I hope whoever ends up winning (and/or doing well) posts details and code of their solution, this has been an interesting contest to follow and learn from.

I've been working with CUDA now for about a year now. Last summer I went out and bought a relatively cheap 8800 GT card, which even as an older card is capable of something like 500 GFlops if fully utilized. My Core 2 Duo can do about 20, and that's assuming you can code your programs with SIMD instructions.

Its not easy to utilise the full 500 GFlops, and this is for single FP precision, double FP precision only exists on the newer 200 series and throughput is much lower.

But certainly CUDA is very exciting :)

Actually, I think that number may be for integer instructions, which are the fastest (then single-precision, then double-precision). Which makes it even better for this scenario, since the hashing algorithm only uses integer ops.

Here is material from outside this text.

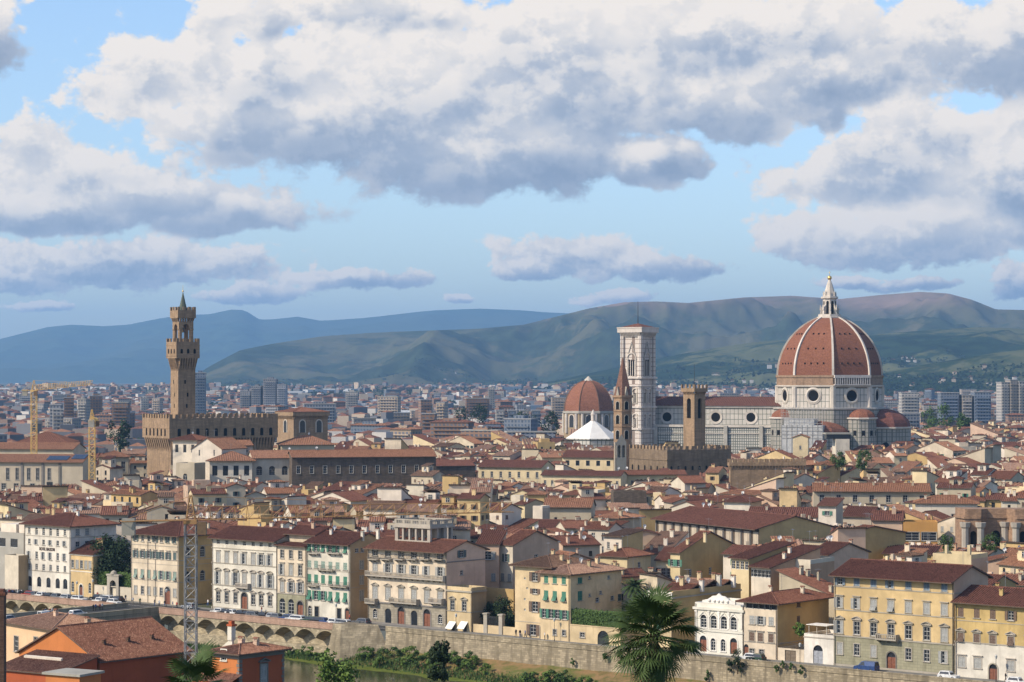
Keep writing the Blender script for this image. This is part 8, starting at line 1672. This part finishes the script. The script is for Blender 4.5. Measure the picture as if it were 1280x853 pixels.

How feasible would it be to load all your CPU cores and the GPU at the same time? Could you just fork off a thread for each core with some SIMD instructions?

With 2-8 cores combined, they should be able to give you at least a 10% increase in aggregate processing power.

The EngineYard Contest is becoming a lottery of smarts. The ability to build or find the best solution increases your odds.

And yet: the human and CPU effort expended will exceed the prize value by many multiples, which is why I consider this the Swoopo of computing contests.

And for those concerned with such things: think of the carbon footprint! <:gazes down at the co2stats insert at the bottom of every HN page>

I doubt a contest like this is really about the prize for many people. It's an opportunity for people to play around with code and learn.

Despite it being far slower than GPU-magic, this contest was a great opportunity for me to brush up on my C and finally learn MPI. Thanks, Engineyard :)

Damn pretty exciting stuff, I've wanted to do some CUDA but I've never seen some good starting code.

A good way to learn CUDA is to stop by the forums every once in a while and see what other people are doing with it. Lots of people post their code for little projects like this, which can be quite helpful for beginners.

That is pretty fast.. My C implementation for the contest will run through just about 1 million hashes per second on a Pentium M 2.0 ghz laptop.